Milano, 8 gennaio 2012 - Il Duomo, simbolo di Milano? Per una facile lettura turistica, lo è certamente. Ma il vero emblema della città, con tutto il rispetto per la cattedrale, è un altro. La Galleria, forse? Il Castello Sforzesco? La Madonnina? Macché: l’antico, autentico e sempre valido simbolo della metropoli è solamente il Biscione, per Dante Alighieri «la vipera che il milanese accampa» (“La Divina Commedia”, Purgatorio, Canto VIII).

Al solo guardarlo il pensiero corre – allora sì – a tutti gli altri segni citati, come sintesi di una formidabile ricchezza storico-culturale. Parliamo di quel drago-serpente raffigurato nell’atto di ingoiare un bambino (o un uomo). Lo troviamo in ogni luogo e in ogni forma: in rilievo sulle mura del Castello e di innumerevoli edifici storici; in ferro negli anelli del Palazzo della Ragione; in pittura nelle sale di mezza città, compreso il Cenacolo di Leonardo; in logo (commerciale, industriale e sportivo) nei marchi di aziende come Mediaset (con la variante del fiore in bocca al drago), Alfa Romeo e FC Internazionale Milano. Una presenza imprescindibile nella storia e nella cronaca di Milano.

E qui urge la domanda di quale sia l’origine di un simbolo così forte da oscurare lo stesso stemma della città di Milano, il primo attestato e tuttora vigente (croce rossa in campo argento). Le risposte non possono che essere fantasiose ipotesi, visto che quella origine affonda nella notte dei tempi e dunque in leggende, tutte fiorite nell’ambito della casata Visconti, che poi avrebbe trasmesso l’insegna agli Sforza. La più accreditata, se così si può dire, sostenuta anche da Bonvesin de la Riva nel “De Magnalibus Mediolani”, vuole che al tempo delle Crociate uno dei primi capostipiti della grande famiglia, il valoroso Ottone - non l’arcivescovo Ottorino -, sconfiggesse in battaglia nel 1100, in un interminabile duello, il gigantesco comandante saraceno Voluce, sul cui stendardo era raffigurata una grande serpe con un uomo di carnagione chiara in bocca (l’episodio è richiamato nella porta Lombardi del Duomo).

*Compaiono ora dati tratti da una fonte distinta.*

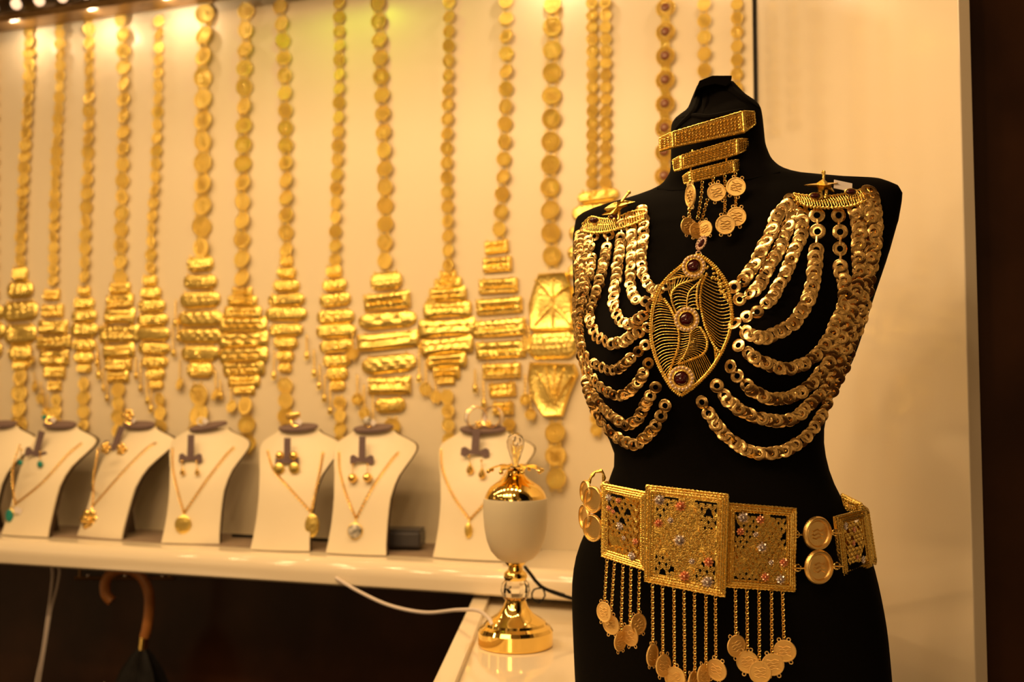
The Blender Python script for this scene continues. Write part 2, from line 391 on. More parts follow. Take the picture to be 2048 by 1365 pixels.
def belt(label, path, cd, plates, style, below, dang=(), tagat=None, stones=False, pitchf=1.17, cdb=None, double=0):
    """path: px/py polyline of coins above the pendant; plates: (cx, cy, w, h); below: polyline of coins under it"""
    e = empty('coin_belt', Pw(path[0][0], path[0][1], .01), label, 'necklace', 'gold coin belts hanging on the cream wall')
    def coins(pl, dpx):
        pts = catmull([V((x, y, 0)) for x, y in pl], 4); fo = .35+.65*fore(pl[0][0]); pts = resample(pts, dpx/fo*pitchf)
        for k, p in enumerate(pts):
            for dx in ((-double/2, double/2) if double else (0,)):
                q = Pw(p.x+dx, p.y, .010); r = dpx/2*q.y/F/fo/fo
                if stones:
                    c = link('coin', SL, e, mat4=wall_m(q, r, 5)); s = link('stone', ST, c, mat4=c.matrix_basis.copy()); s['label'] = 'brown stone in coin centre'
                else: link('coin', CM[(k+int(dpx)) % 3], e, mat4=wall_m(q, r, 14))
    coins(path, cd)
    for k, (cx, cy, w_, h_) in enumerate(plates):
        q = Pw(cx, cy, .006); s = q.y/F
        st = style if isinstance(style, str) else style[k % len(style)]
        m = link('plate', plate_mesh(w_*s/fore(cx), h_*s, st, int(cx*7+cy)), e, mat4=Matrix.Translation(q) @ R(PHI+random.uniform(-3, 3), 'Z') @ R(random.uniform(-5, 5), 'X') @ R(random.uniform(-2, 2)+(-3 if cx > 600 else 0), 'Y'))
    if below: coins(below, cdb or cd)
    for x, y0, y1, kind in dang:
        a = Pw(x, y0, .011); c = Pw(x+random.uniform(-2, 2), y1, .012)
        b = MB(); b.chain([a, c], .0042, .3, 8); dn = obj('tassel_chain', b, GOLDW, e)
        r = (9 if kind == 'c' else 1)
        if kind == 'c': link('tassel_coin', CM[1], e, mat4=wall_m(c+V((0, 0, -.010)), .012*(1+.2*random.random()), 25))
        else: link('tassel_drop', TABM, e, mat4=Matrix.Translation(c+V((0, 0, -.008))) @ R(PHI+random.uniform(-30, 30), 'Z'))
    if tagat:
        q = Pw(tagat[0], tagat[1], .024); b = MB().box(.020, .0008, .013, Matrix.Translation(q) @ R(PHI, 'Z') @ R(8, 'Y')); obj('price_tag', b, WTAG, e)
    return e
def rows_(cx, items, cx2=None):
    n = len(items); cx2 = cx if cx2 is None else cx2
    return [(cx+(cx2-cx)*i/(n-1), y, w_, h_) for i, (y, w_, h_) in enumerate(items)]
G = 'gold coin belt '
belt(G+'partly cut off by the left picture edge', [(-14, 60), (-16, 560)], 22, rows_(-22, [(590, 40, 30), (625, 56, 32), (662, 60, 34), (700, 50, 34), (735, 34, 30)]), 'puff', [(-20, 770), (-20, 850)])
belt(G+'with long vase-shaped pendant and pink tag, second from left', [(57, 60), (58, 150), (50, 300), (43, 430), (40, 520)], 21,
     rows_(40, [(548, 30, 30), (580, 52, 34), (622, 68, 40), (668, 62, 40), (706, 44, 34), (732, 30, 20)]), 'puff', [(40, 755), (38, 800), (37, 880)], tagat=(35, 860), cdb=27, pitchf=.95,
     dang=[(62, 690, 716, 'c')])
belt(G+'with six wide flat bars and loose coins hanging at its left', [(119, 45), (120, 150), (113, 300), (108, 440), (106, 560)], 19,
     rows_(104, [(590, 30, 22), (622, 42, 26), (655, 58, 28), (685, 70, 26), (716, 58, 30), (745, 42, 24), (772, 24, 20)], 110), 'bar', [(112, 800), (112, 868)], [(68, 745, 765, 'c'), (82, 765, 790, 'c'), (95, 790, 818, 'c'), (86, 780, 818, 't')], pitchf=.98)
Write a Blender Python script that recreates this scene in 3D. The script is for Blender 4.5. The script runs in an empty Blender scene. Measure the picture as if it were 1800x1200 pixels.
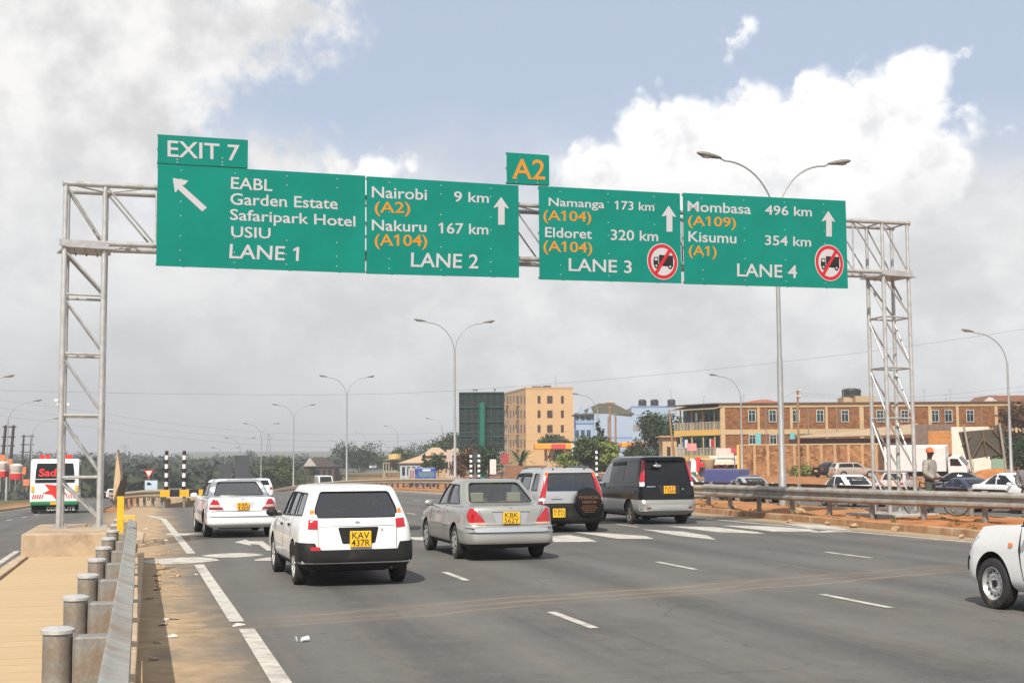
import bpy, bmesh, math, random
from math import radians as R, sin, cos, pi, atan2, sqrt, exp
from mathutils import Vector as V, Matrix
from mathutils.bvhtree import BVHTree
random.seed(7)
sc = bpy.context.scene
COL = sc.collection

# ------------------------------------------------------------------ camera
# X runs across the road to the right, Y along the road, Z up, metres
FOC, YAW, PITCH, ROLL, EYE = 2400.0, R(14.8), math.atan(208/2400), 0.0065, 1.8
_f = V((sin(YAW)*cos(PITCH), cos(YAW)*cos(PITCH), sin(PITCH)))
_r0 = V((cos(YAW), -sin(YAW), 0)); _u0 = _r0.cross(_f)
_r = _r0*cos(ROLL) - _u0*sin(ROLL); _u = _u0*cos(ROLL) + _r0*sin(ROLL)
CAM = V((0, 0, EYE))
cam = bpy.data.cameras.new('camera'); cam_o = bpy.data.objects.new('camera', cam); COL.objects.link(cam_o)
cam.lens = FOC/1800*36; cam.sensor_width = 36; cam.clip_end = 9000; cam.clip_start = 0.1
cam_o.matrix_world = Matrix(((_r.x, _u.x, -_f.x, 0), (_r.y, _u.y, -_f.y, 0), (_r.z, _u.z, -_f.z, EYE), (0, 0, 0, 1)))
sc.camera = cam_o
def ray(x, y): return _f + _r*((x-900)/FOC) - _u*((y-600)/FOC)
def G(x, y, z=0.0):            # where a line of sight meets height z
    d = ray(x, y); return CAM + d*((z-EYE)/d.z)
def D(x, y, Z): return CAM + ray(x, y)*Z
def SY(x, y, s): d = ray(x, y); return CAM + d*(s/d.y)
def SX(x, y, t): d = ray(x, y); return CAM + d*(t/d.x)
def proj(p):
    v = V(p)-CAM; z = v.dot(_f); return (900+FOC*v.dot(_r)/z, 600-FOC*v.dot(_u)/z, z)

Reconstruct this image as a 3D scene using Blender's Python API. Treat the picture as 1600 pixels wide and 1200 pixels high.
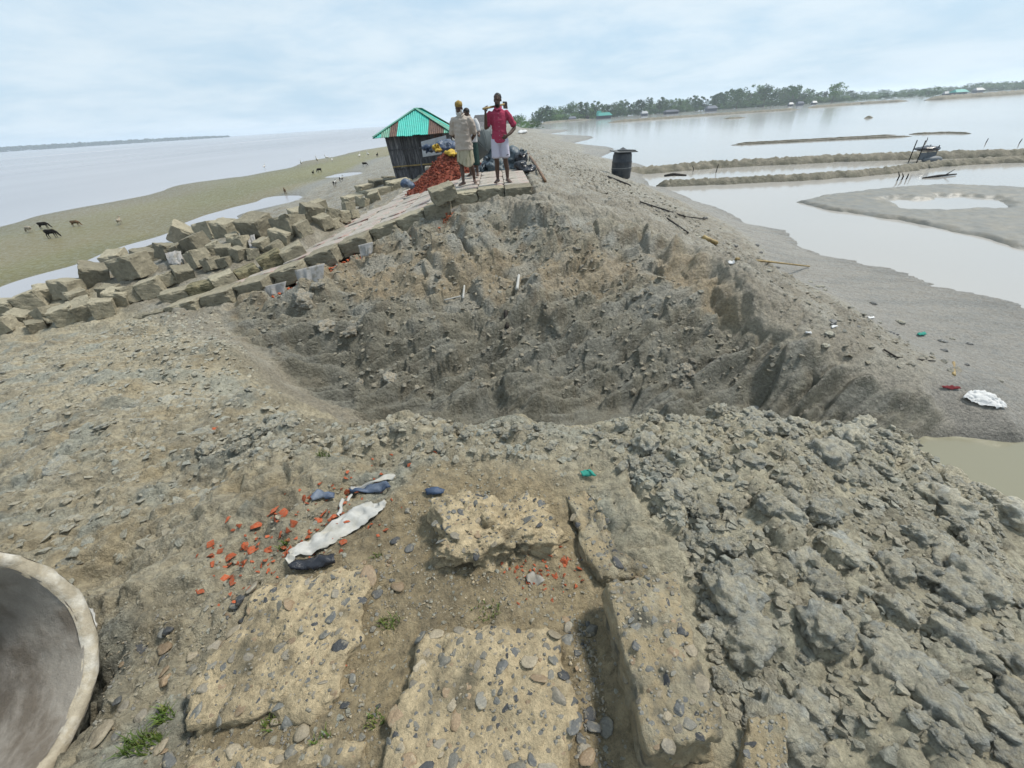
import bpy, bmesh, math, random
import numpy as np
from mathutils import Vector, Matrix, Euler, noise as mnoise
from mathutils.bvhtree import BVHTree

for o in list(bpy.data.objects): bpy.data.objects.remove(o)
S = bpy.context.scene; COL = S.collection
R = math.radians
rnd = random.Random(7)

# ------------------------------------------------------------------ camera
FPX = 650.0; ROLL = math.atan(.0644); PITCH = math.atan((600-183.5)/FPX*math.cos(ROLL)); EYE = 1.55
cd = bpy.data.cameras.new('camera'); cam = bpy.data.objects.new('camera', cd); COL.objects.link(cam)
cd.sensor_width = 36; cd.lens = FPX/1600*36; cd.clip_start = .02; cd.clip_end = 9000
cam.matrix_world = (Matrix.Translation((0, 0, EYE)) @ Matrix.Rotation(R(90)-PITCH, 4, 'X') @ Matrix.Rotation(-ROLL, 4, 'Z'))
S.camera = cam

# ------------------------------------------------------------------ sky
SUN_EL, SUN_AZ = R(56), R(72)      # azimuth clockwise from +Y
w = bpy.data.worlds.new('World'); S.world = w; w.use_nodes = True
nt = w.node_tree; N = nt.nodes; L = nt.links; N.clear()
def nd(t, **k):
    n = N.new(t)
    for a, b in k.items(): setattr(n, a, b)
    return n
out = nd('ShaderNodeOutputWorld'); bg = nd('ShaderNodeBackground')
sky = nd('ShaderNodeTexSky', sky_type='NISHITA', sun_disc=False, sun_elevation=SUN_EL, sun_rotation=SUN_AZ, air_density=1.0, dust_density=2.5, ozone_density=1.5)
tc = nd('ShaderNodeTexCoord'); sep = nd('ShaderNodeSeparateXYZ'); L.new(tc.outputs['Generated'], sep.inputs[0])
zz = nd('ShaderNodeMath', operation='MAXIMUM'); L.new(sep.outputs[2], zz.inputs[0]); zz.inputs[1].default_value = 0.0
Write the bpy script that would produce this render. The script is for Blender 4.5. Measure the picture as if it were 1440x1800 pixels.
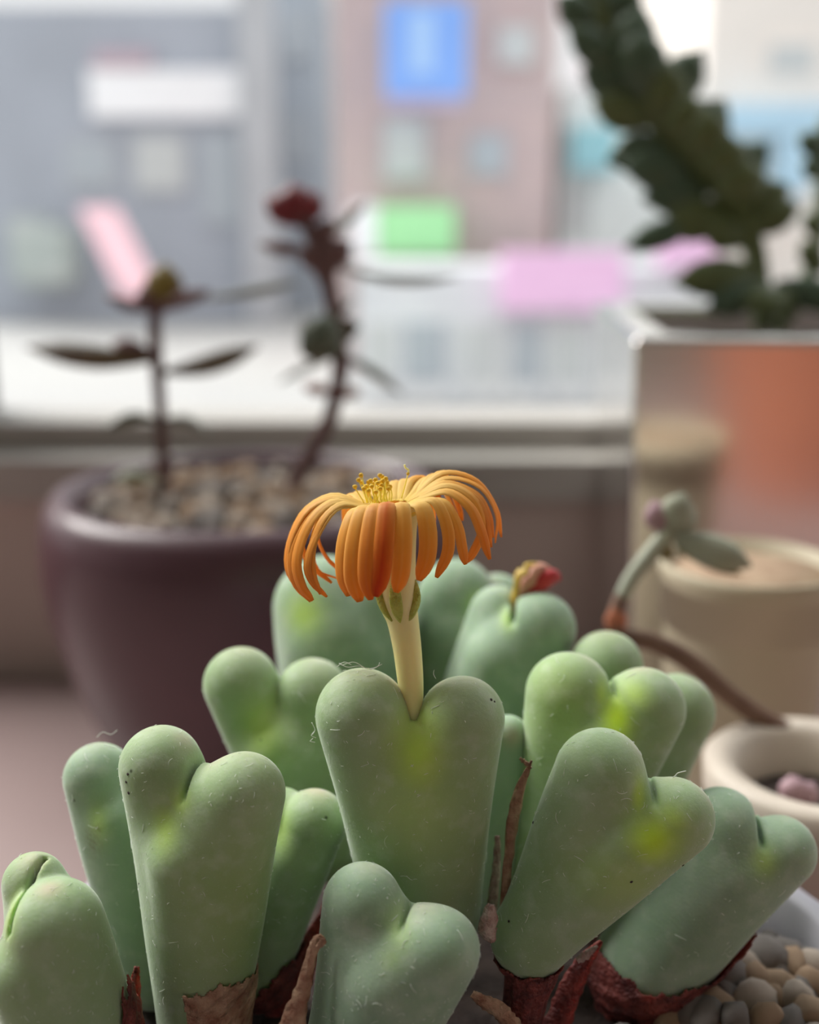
import bpy, bmesh, math, random
import numpy as np
from mathutils import Vector

random.seed(7)
RNG = np.random.default_rng(11)
SC = bpy.context.scene
COL = SC.collection
for o in list(bpy.data.objects):
    bpy.data.objects.remove(o)

# ------------------------------------------------------------------ camera
F = 1978.0                       # focal length in pixels of the 1440x1800 frame
PITCH = math.radians(14.2)
CAM = np.array([0.0, 0.0, 0.153])
FW = np.array([0, math.cos(PITCH), -math.sin(PITCH)])
UP = np.array([0, math.sin(PITCH), math.cos(PITCH)])
RT = np.array([1.0, 0, 0])
cd = bpy.data.cameras.new('camera')
cam = bpy.data.objects.new('camera', cd)
COL.objects.link(cam)
cam.location = CAM
cam.rotation_euler = (math.pi/2 - PITCH, 0, 0)
cd.sensor_fit = 'HORIZONTAL'
cd.sensor_width = 36.0
cd.lens = 36.0*F/1440
cd.clip_start = 0.004
cd.clip_end = 400
cd.dof.use_dof = True
cd.dof.focus_distance = 0.1165
cd.dof.aperture_fstop = cd.lens/3.3
SC.camera = cam

# ------------------------------------------------------------------ light
w = bpy.data.worlds.new('overcast')
SC.world = w
w.use_nodes = True
nt = w.node_tree
bg = nt.nodes['Background']
tc = nt.nodes.new('ShaderNodeTexCoord')
sx = nt.nodes.new('ShaderNodeSeparateXYZ')
mr = nt.nodes.new('ShaderNodeMapRange')
mr.inputs[1].default_value = 0.0; mr.inputs[2].default_value = 1.0
mr.inputs[3].default_value = 0.60; mr.inputs[4].default_value = 1.40
cr = nt.nodes.new('ShaderNodeMix'); cr.data_type = 'RGBA'
cr.inputs[6].default_value = (0.98, 0.97, 0.98, 1); cr.inputs[7].default_value = (0.95, 0.985, 1.0, 1)
nt.links.new(tc.outputs['Generated'], sx.inputs[0])
nt.links.new(sx.outputs[2], mr.inputs[0])
nt.links.new(sx.outputs[2], cr.inputs[0])
nt.links.new(cr.outputs[2], bg.inputs['Color'])
nt.links.new(mr.outputs[0], bg.inputs['Strength'])

sd = bpy.data.lights.new('sun_through_cloud', 'SUN')
sd.energy = 4.0
sd.angle = math.radians(40)
sd.color = (1.0, 0.97, 0.93)
so = bpy.data.objects.new('sun_through_cloud', sd)
COL.objects.link(so)
so.rotation_euler = Vector((0.75, -0.55, -0.95)).to_track_quat('-Z', 'Y').to_euler()

vs = SC.view_settings
vs.view_transform = 'Standard'
vs.look = 'None'
vs.gamma = 1.0
vs.use_curve_mapping = False
vs.exposure = 0.52
SC.cycles.use_denoising = True
SC.cycles.max_bounces = 8
SC.cycles.diffuse_bounces = 4
SC.cycles.glossy_bounces = 3

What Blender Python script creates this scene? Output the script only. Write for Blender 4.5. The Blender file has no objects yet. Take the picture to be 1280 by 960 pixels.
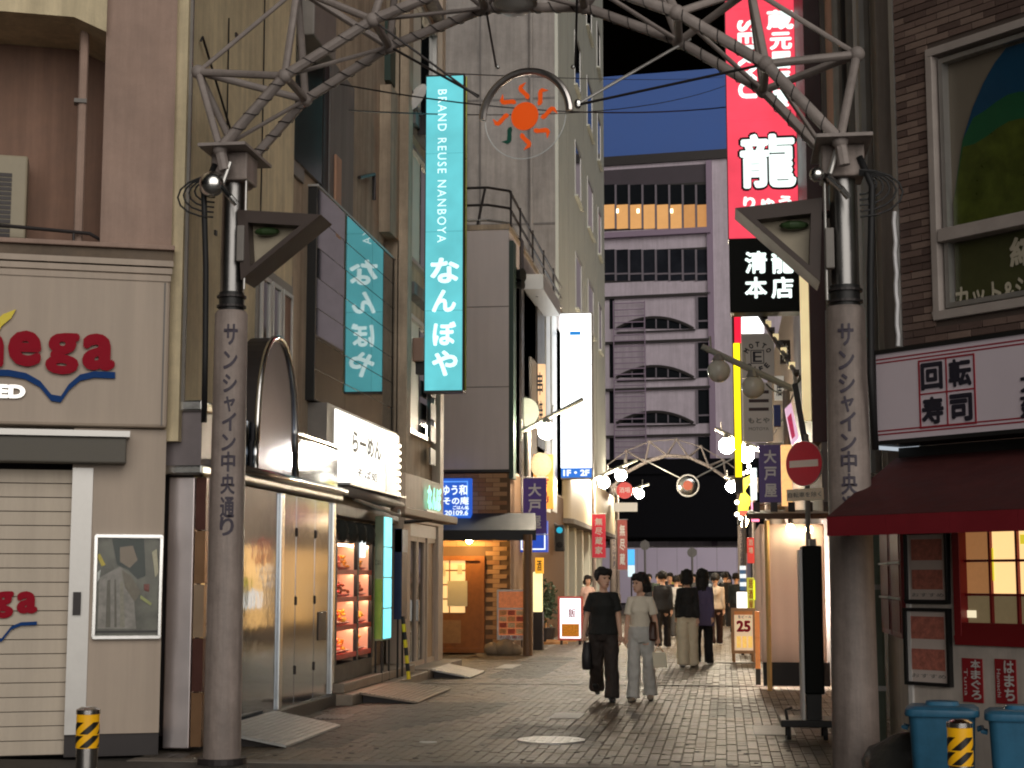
import bpy, bmesh, math, random
from mathutils import Vector, Matrix, noise
random.seed(7)
S = bpy.context.scene
COL = S.collection
# ------------------------------------------------------------------ camera, light, exposure
CAMZ, F = 1.62, 2000.0                       # focal length in pixels of the 1280 wide photograph
PITCH, YAW = math.atan(242 / F), math.atan(265 / F * math.cos(math.atan(242 / F)))
cd = bpy.data.cameras.new('camera'); cam = bpy.data.objects.new('camera', cd); COL.objects.link(cam)
cam.location = (0, 0, CAMZ); cam.rotation_euler = (math.pi / 2 + PITCH, 0, YAW)
cd.sensor_width = 36; cd.lens = 36 * F / 1280; cd.clip_start = .1; cd.clip_end = 2000
S.camera = cam
W = bpy.data.worlds.new('World'); S.world = W; W.use_nodes = True
nt = W.node_tree; bg = nt.nodes['Background']
SUN_EL, SUN_AZ = math.radians(16), math.radians(160)     # glow of the lit crossing behind the camera
sky = nt.nodes.new('ShaderNodeTexSky'); sky.sky_type = 'NISHITA'; sky.sun_disc = False
sky.sun_elevation = math.radians(-5); sky.sun_rotation = SUN_AZ
nt.links.new(sky.outputs[0], bg.inputs[0]); bg.inputs[1].default_value = .12
sd = bpy.data.lights.new('sun', 'SUN'); sun = bpy.data.objects.new('sun', sd); COL.objects.link(sun)
sd.energy = 1.7; sd.angle = math.radians(64); sd.color = (1, .94, .87)
sdir = Vector((math.sin(SUN_AZ) * math.cos(SUN_EL), math.cos(SUN_AZ) * math.cos(SUN_EL), math.sin(SUN_EL)))
sun.rotation_euler = sdir.to_track_quat('Z', 'Y').to_euler()
S.view_settings.view_transform = 'Standard'; S.view_settings.look = 'None'
S.view_settings.exposure = .3; S.view_settings.gamma = 1
S.cycles.use_denoising = True
S.cycles.max_bounces = 6; S.cycles.diffuse_bounces = 3; S.cycles.glossy_bounces = 3
S.cycles.sample_clamp_indirect = 4; S.cycles.filter_width = 2.0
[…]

Impossessatosi dello stemma, Ottone lo portò in patria. E qui lo utilizzarono anche i suoi discendenti, però sostituendo al bianco tra le fauci del drago un moro ignudo, in ricordo dei saraceni sconfitti.

 

Un secondo racconto attribuisce ad Azzone Visconti, signore di Milano dal 1329 al 1339 un talento da creativo ante litteram, avendo egli inserito la serpe nel proprio stemma dopo un curioso episodio capitatogli nell’estate 1323. Una terza leggenda narra di un drago terribile che infestava un bosco nei pressi delle mura cittadine, nell’area dell’antica Porta Argentea, poi Orientale e oggi Venezia. Un giorno, il drago stava divorando un bambino ancora in fasce, quando di lì passò a cavallo Uberto Visconti, signore di Angera, che mise mano alla spada e, come un San Giorgio, uccise la bestia salvando la creatura. E anche qui il drago finì nello stemma visconteo.

C’è poi chi fa risalire il Biscione al serpente di bronzo conservato nella basilica di Sant’Ambrogio, forgiato, si dice, dallo stesso Mosè. E di un secondo temibile drago, il Tarantasio, abitatore dello scomparso lago Gerundo, parlano altri miti, tutti concentrati sulla spiegazione di un simbolo che, a ben guardare, proprio del mistero fa la propria forza.